Die Stadt Crimmitschau war damals ein Zentrum der Textilindustrie. Zahlreiche Tuchfabriken, Spinnereien und andere textilindustrielle Betriebe gaben einem Großteil der Einwohner Arbeit. Die Betriebe in der Stadt waren vergleichsweise klein und kapitalschwach. Der Exportmarkt war weitgehend weggebrochen, und gegen Ende des 19. Jahrhunderts mussten 40 % der Unternehmen geschlossen werden. Die Stadt war eine Hochburg der freien Gewerkschaften und der Sozialdemokratie. Bei der Reichstagswahl 1903 erzielte die SPD mehr als 50 % der Stimmen in der Stadt.[1] Die Beschäftigten der örtlichen Textilindustrie hatten seit 1882 schon vier Mal für höhere Löhne und bessere Arbeitsbedingungen gestreikt.[2]
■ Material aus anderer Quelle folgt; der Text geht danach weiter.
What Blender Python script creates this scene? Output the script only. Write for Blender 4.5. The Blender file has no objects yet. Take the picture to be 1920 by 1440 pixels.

Die Arbeitszeit in der sächsischen Textilindustrie war um die Wende zum 20. Jahrhundert mit 11 Stunden erheblich länger als in vergleichbaren Betrieben etwa in Berlin, wo bereits der Achtstundentag eingeführt war. Ein Großteil der Beschäftigten im Raum Crimmitschau war weiblich und 40 % aller beschäftigten Frauen waren verheiratet. Vor allem die verheirateten Arbeiterinnen klagten, dass ihnen die lange Arbeitszeit nicht genügend Zeit für ihre Kinder und den Haushalt übrig ließe. Hinzu kam, dass allgemein die Geschwindigkeit der Maschinen erhöht wurde.[3]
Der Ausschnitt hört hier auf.